Eventually I made a mini-breakthrough after a phone call with my Zen-like father, who pointed out that it must be a software setting. I realised, roughly 24 hours too late, that I was using the wrong login, as I'd switched the master account two years ago. Fool.
This brought marginal success, but I was stuck with an intermittent connection. There was, I decided, a fundamental problem somewhere, whether due to a flaky line, flaky firmware or the moon's alignment with Venus. And my ISP wasn't going to help.
Which is where Barry came in. That is, Barry Collins, our esteemed news and features editor, and also the powerhouse behind this month's mobile broadband feature. "Cup of tea, Barry?" I suggested on Monday morning. He eyed me suspiciously but passed me his still-warm mug. "What do you want?"
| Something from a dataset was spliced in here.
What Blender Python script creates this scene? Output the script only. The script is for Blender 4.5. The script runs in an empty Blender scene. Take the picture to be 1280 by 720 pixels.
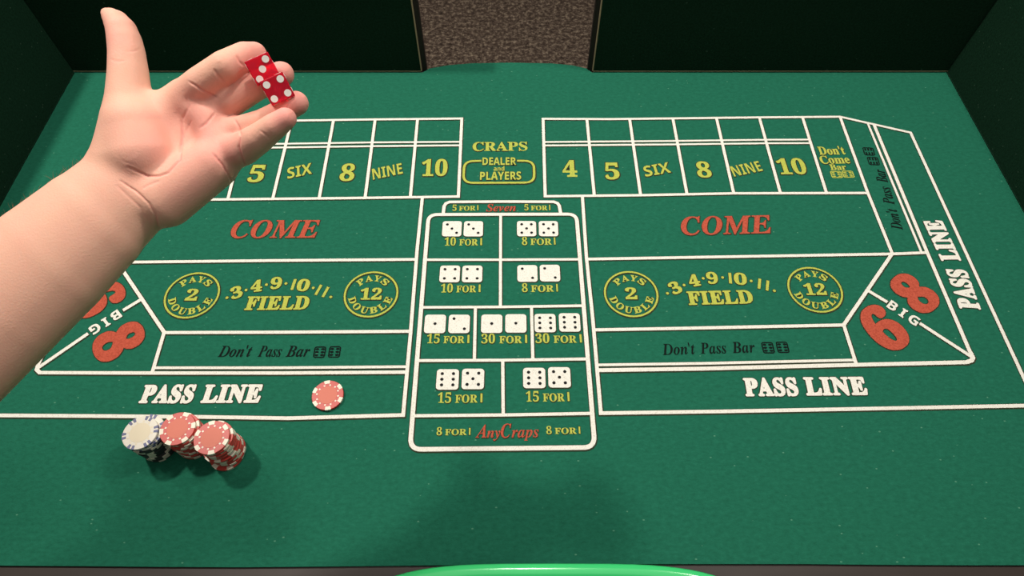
import bpy, bmesh, math, random
import numpy as np
from mathutils import Vector, Matrix

random.seed(7)
SC = bpy.context.scene
COL = SC.collection

# ------------------------------------------------------------------ camera
T = 0.80            # height of the felt above the floor
H = 0.75            # camera above the felt
F = 800.0           # focal length in pixels of a 1280 x 720 frame
TH = math.radians(57.4)
ST, CT = math.sin(TH), math.cos(TH)
CAM = Vector((0.0, 0.0, T + H))
cd = bpy.data.cameras.new('camera')
cd.sensor_width = 36.0
cd.lens = 36.0 * F / 1280.0
cd.clip_start = 0.02
cam = bpy.data.objects.new('camera', cd)
COL.objects.link(cam)
cam.location = CAM
cam.rotation_euler = (math.pi / 2 - TH, 0, 0)
SC.camera = cam

# ------------------------------------------------------------------ light
w = bpy.data.worlds.new('world')
SC.world = w
w.use_nodes = True
w.node_tree.nodes['Background'].inputs[0].default_value = (1.0, 0.93, 0.86, 1)
w.node_tree.nodes['Background'].inputs[1].default_value = 0.06


def lamp(name, loc, power, rad, col):
    l = bpy.data.lights.new(name, 'POINT')
    l.energy = power
    l.shadow_soft_size = rad
    l.color = col
    o = bpy.data.objects.new(name, l)
    COL.objects.link(o)
    o.location = loc


lamp('ceiling_spot', (-0.95, 0.925, T + 1.60), 66, 0.065, (1.0, 0.93, 0.84))
lamp('ceiling_spot', (0.05, 0.82, T + 1.40), 23, 0.06, (1.0, 0.93, 0.84))
lamp('ceiling_spot', (0.74, 0.80, T + 1.40), 24, 0.07, (1.0, 0.93, 0.84))

_l = bpy.data.lights.new('overhead_fill', 'AREA')  # soft fill added overhead to brighten the arm, stands for ceiling bounce
_l.shape = 'SQUARE'
_l.size = 1.8
_l.energy = 9
_l.color = (1.0, 0.94, 0.88)
_o = bpy.data.objects.new('overhead_fill', _l)
COL.objects.link(_o)
_o.location = (0.1, 0.1, T + 1.95)

SC.view_settings.view_transform = 'Standard'
SC.view_settings.look = 'None'
SC.view_settings.gamma = 1.0
SC.view_settings.use_curve_mapping = False
SC.view_settings.exposure = 0.22


# ------------------------------------------------------------------ helpers
def U(px, py, z=0.0):
    """photo pixel -> point at height z above the felt"""
    u, v = px - 640.0, py - 360.0
    den = F * ST + v * CT
    k = (H - z) / den
    return Vector((u * k, (F * CT - v * ST) * k, T + z))


def C3(px, py, d):
    """photo pixel and depth -> world point"""
    u, v = px - 640.0, py - 360.0
    return Vector((u * d / F, d * (CT - v * ST / F), T + H - d * (ST + CT * v / F)))


def nd(nt, t, **kw):
    n = nt.nodes.new(t)
    for k, v in kw.items():
        if k in n.inputs:
            n.inputs[k].default_value = v
        else:
            setattr(n, k, v)
    return n


def mat(name, col, rough=0.6, spec=0.5, **kw):
    m = bpy.data.materials.new(name)
    m.use_nodes = True
    b = m.node_tree.nodes['Principled BSDF']
    b.inputs['Base Color'].default_value = (*col, 1)
    b.inputs['Roughness'].default_value = rough
    b.inputs['Specular IOR Level'].default_value = spec
    for k, v in kw.items():
        b.inputs[k].default_value = v
    return m


def speckle(m, stops, scale, detail=4, bump=0.0, bscale=None, bdist=0.001, rough=0.6, stretch=(1, 1, 1)):
    """noise driven colour ramp + bump"""
    nt = m.node_tree
    b = nt.nodes['Principled BSDF']
    tc = nd(nt, 'ShaderNodeTexCoord')
    mp = nd(nt, 'ShaderNodeMapping')
    mp.inputs['Scale'].default_value = stretch
    nt.links.new(tc.outputs['Object'], mp.inputs['Vector'])
    n = nd(nt, 'ShaderNodeTexNoise', Scale=scale, Detail=detail, Roughness=rough)
    nt.links.new(mp.outputs['Vector'], n.inputs['Vector'])
    r = nd(nt, 'ShaderNodeValToRGB')
    e = r.color_ramp.elements
    while len(e) < len(stops):
        e.new(0.5)
    for i, (p, c) in enumerate(stops):
        e[i].position = p
        e[i].color = (*c, 1)
    nt.links.new(n.outputs['Fac'], r.inputs['Fac'])
    nt.links.new(r.outputs['Color'], b.inputs['Base Color'])
    if bump:
        n2 = nd(nt, 'ShaderNodeTexNoise', Scale=bscale or scale, Detail=3)
        nt.links.new(mp.outputs['Vector'], n2.inputs['Vector'])
        bp = nd(nt, 'ShaderNodeBump', Strength=bump, Distance=bdist)
        nt.links.new(n2.outputs['Fac'], bp.inputs['Height'])
        nt.links.new(bp.outputs['Normal'], b.inputs['Normal'])
    return m, r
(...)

I cut to the chase: "I want one of those dongles." I gestured to the pile on his desk. "Just to borrow for a week or so." He muttered something I'm fairly certain shouldn't be said in polite company, but once the hot tea had melted away some of his Monday morning obstinacy, he agreed.
And so, for one blissful week I didn't have to worry about my unreliable home broadband connection. I even took my new shiny friend to a conference with me, which meant I didn't need to bother trying to hook up to a flaky Wi-Fi connection. I was connected all the time, and what's more it was blissfully easy.
Of course, it didn't last. Like all the best romances, it ended with rejection, as the cruel company reclaimed its dongle from my clutches. And so, even as I write this two weeks later, I'm stuck with a dodgy broadband connection - and a yearning to dump my ISP in favour of that shiny, perfect USB stick.